-- ROWS start --

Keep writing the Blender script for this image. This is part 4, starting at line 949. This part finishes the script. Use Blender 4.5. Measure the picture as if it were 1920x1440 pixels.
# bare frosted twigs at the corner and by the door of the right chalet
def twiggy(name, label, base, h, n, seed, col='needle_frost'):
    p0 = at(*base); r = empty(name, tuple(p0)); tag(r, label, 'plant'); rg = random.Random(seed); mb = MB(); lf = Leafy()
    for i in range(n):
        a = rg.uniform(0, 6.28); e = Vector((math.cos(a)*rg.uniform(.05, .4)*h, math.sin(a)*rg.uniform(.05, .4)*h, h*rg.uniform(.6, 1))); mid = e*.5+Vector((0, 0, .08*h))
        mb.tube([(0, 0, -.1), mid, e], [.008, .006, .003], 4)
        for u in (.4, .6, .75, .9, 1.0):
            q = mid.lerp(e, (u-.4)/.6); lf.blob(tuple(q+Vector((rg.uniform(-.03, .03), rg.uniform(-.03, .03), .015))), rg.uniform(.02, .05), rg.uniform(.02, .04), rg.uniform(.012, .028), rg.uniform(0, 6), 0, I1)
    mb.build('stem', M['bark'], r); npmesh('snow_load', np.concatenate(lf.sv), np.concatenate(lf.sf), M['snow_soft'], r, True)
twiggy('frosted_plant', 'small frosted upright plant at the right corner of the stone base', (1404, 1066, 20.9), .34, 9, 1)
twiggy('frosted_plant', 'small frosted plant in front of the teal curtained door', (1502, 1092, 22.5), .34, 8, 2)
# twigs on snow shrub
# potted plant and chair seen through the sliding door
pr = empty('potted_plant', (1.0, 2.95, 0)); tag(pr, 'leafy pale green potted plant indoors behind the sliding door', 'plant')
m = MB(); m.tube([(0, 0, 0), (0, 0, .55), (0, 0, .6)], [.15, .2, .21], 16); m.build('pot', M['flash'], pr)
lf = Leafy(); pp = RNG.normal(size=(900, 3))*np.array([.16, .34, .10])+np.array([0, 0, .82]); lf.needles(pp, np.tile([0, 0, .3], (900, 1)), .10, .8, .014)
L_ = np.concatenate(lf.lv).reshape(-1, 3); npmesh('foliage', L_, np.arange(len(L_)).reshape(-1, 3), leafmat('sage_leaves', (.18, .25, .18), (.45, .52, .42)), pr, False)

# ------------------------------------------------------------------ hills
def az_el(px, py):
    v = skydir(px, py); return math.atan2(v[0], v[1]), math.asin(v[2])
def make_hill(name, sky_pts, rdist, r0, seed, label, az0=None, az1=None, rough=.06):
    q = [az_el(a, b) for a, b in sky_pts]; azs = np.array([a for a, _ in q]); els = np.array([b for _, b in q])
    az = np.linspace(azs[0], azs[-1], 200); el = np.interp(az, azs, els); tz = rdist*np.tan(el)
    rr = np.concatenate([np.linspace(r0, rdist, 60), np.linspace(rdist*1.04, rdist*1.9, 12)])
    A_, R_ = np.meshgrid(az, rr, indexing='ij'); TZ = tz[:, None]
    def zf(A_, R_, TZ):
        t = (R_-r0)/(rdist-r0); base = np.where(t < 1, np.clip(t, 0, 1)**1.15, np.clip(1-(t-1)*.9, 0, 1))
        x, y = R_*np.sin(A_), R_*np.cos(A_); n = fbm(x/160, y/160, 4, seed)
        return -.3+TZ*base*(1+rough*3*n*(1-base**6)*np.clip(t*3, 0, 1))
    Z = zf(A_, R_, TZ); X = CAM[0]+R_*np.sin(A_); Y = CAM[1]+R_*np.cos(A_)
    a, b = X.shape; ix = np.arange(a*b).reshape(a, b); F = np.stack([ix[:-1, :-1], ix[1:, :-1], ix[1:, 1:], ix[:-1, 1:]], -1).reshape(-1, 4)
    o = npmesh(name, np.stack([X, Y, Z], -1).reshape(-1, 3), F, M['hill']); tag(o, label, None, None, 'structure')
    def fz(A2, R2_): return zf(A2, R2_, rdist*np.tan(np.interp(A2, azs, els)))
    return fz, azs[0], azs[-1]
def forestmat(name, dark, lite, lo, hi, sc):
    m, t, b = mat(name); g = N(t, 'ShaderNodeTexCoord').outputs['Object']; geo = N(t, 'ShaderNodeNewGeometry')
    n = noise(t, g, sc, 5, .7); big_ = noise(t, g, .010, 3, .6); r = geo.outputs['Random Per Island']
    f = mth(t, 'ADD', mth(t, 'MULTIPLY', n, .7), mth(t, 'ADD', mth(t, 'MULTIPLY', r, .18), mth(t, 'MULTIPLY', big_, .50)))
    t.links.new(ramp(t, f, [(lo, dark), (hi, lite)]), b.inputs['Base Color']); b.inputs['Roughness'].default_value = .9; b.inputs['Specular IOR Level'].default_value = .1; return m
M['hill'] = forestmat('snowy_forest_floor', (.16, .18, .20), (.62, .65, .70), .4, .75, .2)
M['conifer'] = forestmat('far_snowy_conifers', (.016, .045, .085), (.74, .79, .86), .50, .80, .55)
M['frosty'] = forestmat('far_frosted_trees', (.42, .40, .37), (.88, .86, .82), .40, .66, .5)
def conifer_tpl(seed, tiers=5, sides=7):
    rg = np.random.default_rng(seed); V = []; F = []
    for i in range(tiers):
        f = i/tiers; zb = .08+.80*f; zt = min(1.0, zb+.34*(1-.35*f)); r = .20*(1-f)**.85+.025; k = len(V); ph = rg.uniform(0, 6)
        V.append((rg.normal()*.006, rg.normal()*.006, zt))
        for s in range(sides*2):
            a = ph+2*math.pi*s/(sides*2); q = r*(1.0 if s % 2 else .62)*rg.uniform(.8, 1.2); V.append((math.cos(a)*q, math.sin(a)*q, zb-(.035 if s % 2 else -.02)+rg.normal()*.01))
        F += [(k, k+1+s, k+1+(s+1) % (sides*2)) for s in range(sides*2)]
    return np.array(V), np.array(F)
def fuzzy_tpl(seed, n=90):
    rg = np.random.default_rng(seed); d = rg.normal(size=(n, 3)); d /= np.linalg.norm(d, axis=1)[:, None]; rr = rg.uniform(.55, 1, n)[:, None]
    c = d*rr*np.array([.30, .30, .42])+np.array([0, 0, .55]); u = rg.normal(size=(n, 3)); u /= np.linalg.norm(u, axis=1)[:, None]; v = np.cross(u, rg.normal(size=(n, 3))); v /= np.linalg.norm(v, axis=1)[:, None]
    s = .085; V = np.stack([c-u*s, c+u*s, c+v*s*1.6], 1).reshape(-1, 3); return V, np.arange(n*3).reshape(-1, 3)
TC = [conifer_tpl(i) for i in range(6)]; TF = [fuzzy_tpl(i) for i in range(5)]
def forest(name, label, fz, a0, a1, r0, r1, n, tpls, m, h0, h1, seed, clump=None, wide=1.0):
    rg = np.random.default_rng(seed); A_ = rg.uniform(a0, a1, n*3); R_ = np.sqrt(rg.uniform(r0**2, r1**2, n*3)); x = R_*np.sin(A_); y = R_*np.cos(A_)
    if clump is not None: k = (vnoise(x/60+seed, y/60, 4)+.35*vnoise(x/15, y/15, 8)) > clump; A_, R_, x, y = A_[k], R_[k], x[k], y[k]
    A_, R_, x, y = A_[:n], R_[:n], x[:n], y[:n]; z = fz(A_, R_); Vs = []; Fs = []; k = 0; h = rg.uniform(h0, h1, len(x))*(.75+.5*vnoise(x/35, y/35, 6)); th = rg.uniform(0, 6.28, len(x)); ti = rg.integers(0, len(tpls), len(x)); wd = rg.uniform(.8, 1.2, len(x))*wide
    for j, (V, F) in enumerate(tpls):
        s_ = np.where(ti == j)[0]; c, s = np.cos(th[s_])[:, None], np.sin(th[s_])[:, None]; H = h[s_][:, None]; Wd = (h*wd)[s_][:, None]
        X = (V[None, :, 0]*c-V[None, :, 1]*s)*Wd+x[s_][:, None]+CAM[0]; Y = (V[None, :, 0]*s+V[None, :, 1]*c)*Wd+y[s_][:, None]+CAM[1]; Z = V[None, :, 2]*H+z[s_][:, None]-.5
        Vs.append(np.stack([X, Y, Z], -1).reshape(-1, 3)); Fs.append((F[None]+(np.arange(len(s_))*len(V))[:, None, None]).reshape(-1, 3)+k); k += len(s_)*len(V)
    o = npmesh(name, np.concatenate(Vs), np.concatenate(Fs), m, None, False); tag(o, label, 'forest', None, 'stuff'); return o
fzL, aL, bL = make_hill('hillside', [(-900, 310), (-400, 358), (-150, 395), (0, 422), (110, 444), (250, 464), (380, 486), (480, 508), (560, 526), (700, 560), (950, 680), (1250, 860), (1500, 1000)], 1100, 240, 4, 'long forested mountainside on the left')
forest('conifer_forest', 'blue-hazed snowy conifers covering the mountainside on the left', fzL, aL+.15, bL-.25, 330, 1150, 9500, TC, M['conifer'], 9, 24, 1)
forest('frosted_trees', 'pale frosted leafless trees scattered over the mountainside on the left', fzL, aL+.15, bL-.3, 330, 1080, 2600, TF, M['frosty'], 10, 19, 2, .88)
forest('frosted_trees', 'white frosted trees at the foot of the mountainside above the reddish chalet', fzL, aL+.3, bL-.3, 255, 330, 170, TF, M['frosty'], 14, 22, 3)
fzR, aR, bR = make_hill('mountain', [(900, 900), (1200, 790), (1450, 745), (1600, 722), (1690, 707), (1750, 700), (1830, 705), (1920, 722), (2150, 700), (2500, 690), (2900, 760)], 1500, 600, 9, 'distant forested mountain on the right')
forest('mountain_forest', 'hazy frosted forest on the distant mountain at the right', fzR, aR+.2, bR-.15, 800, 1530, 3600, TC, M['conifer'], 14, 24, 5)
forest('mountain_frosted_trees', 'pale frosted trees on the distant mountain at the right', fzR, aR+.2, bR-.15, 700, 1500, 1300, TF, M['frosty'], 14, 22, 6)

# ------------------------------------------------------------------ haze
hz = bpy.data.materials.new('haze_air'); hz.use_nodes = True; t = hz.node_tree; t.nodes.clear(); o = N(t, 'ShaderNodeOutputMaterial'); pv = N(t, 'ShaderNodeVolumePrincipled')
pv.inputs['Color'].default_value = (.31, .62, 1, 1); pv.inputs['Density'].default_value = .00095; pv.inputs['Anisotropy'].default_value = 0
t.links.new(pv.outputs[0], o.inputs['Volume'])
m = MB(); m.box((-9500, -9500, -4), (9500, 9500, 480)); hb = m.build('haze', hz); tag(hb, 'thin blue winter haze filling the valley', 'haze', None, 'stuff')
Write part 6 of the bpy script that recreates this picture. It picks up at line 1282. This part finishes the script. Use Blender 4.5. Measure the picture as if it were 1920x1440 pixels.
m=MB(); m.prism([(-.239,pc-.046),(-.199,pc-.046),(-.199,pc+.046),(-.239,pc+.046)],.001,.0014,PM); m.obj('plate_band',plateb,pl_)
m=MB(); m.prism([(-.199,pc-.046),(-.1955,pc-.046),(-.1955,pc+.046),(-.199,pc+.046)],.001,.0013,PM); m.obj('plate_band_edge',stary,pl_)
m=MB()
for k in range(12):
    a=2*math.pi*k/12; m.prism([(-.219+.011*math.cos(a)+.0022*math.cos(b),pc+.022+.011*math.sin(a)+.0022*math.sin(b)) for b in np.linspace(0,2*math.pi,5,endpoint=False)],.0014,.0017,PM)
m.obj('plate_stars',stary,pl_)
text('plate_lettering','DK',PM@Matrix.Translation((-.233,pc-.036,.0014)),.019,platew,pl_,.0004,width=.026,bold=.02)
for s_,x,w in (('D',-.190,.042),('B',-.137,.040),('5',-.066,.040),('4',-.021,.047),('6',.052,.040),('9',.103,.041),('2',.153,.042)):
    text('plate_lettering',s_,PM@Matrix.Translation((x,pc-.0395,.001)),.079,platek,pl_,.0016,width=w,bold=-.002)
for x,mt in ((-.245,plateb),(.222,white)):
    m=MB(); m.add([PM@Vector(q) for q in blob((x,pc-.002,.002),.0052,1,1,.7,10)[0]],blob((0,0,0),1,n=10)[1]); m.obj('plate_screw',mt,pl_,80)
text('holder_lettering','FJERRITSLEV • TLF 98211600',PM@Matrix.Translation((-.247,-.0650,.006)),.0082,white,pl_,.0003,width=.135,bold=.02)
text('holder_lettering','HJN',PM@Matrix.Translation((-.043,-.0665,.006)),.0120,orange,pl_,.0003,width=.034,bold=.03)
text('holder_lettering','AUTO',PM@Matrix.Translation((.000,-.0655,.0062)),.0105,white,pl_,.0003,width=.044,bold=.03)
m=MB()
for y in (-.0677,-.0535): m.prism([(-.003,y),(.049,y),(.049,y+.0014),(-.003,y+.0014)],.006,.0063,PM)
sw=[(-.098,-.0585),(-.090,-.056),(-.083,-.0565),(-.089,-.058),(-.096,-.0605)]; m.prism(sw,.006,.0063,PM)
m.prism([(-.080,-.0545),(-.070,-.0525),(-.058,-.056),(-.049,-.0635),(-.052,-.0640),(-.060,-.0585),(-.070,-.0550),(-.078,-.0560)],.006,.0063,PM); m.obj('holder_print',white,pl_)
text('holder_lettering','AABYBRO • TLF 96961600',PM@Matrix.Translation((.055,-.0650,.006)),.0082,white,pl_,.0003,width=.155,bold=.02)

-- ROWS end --

| GIVEN EXERCISE |
In the material above, find the lines that contain "script" and show them.

| RESULT OF THIS TASK |
Keep writing the Blender script for this image. This is part 4, starting at line 949. This part finishes the script. Use Blender 4.5. Measure the picture as if it were 1920x1440 pixels.
Write part 6 of the bpy script that recreates this picture. It picks up at line 1282. This part finishes the script. Use Blender 4.5. Measure the picture as if it were 1920x1440 pixels.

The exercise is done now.